Friday, March 22, 2013

Fine and Vernacular Art

Fine Art photographers more or less give up the right to take snapshots of their kids.

Most fine arts don't truly have a vernacular form. One does not casually make sculptures about one's kids. One does not write a sonata about one's trip to Disney World. Photography does, and boy does it ever. Almost everyone makes photographs of random crap. Some artists even attempt to co-opt this stuff, making collages of found photographs and so on, trying to express some essence of Americana or whatever. The only other nominally Fine Art I can think of with a vernacular variant is fabric arts. I suppose that if you sell enormous macrame pieces for millions, you probably have to be careful about knitting socks for the cousins.

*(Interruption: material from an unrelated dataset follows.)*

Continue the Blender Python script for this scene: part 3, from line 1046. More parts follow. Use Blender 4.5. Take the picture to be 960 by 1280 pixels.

A Fine Art photographer, like any other Fine Artist, is working away at an oeuvre, a body of coherent work. That body of work has many things in it, but not too many. Enough to support the market, not enough to dilute the value. The artist's brand relies on this. Just as Rolex cannot design and build an inexpensive digital watch the Fine Artist cannot be seen as making a huge body of lower grade material. The body of work that backs up the brand must remain relatively pure if the brand is to remain valuable.

Sally Mann might have a shoebox or two full of color snapshots of her kids, but I'm gonna bet that she keeps pretty close track of them if she does.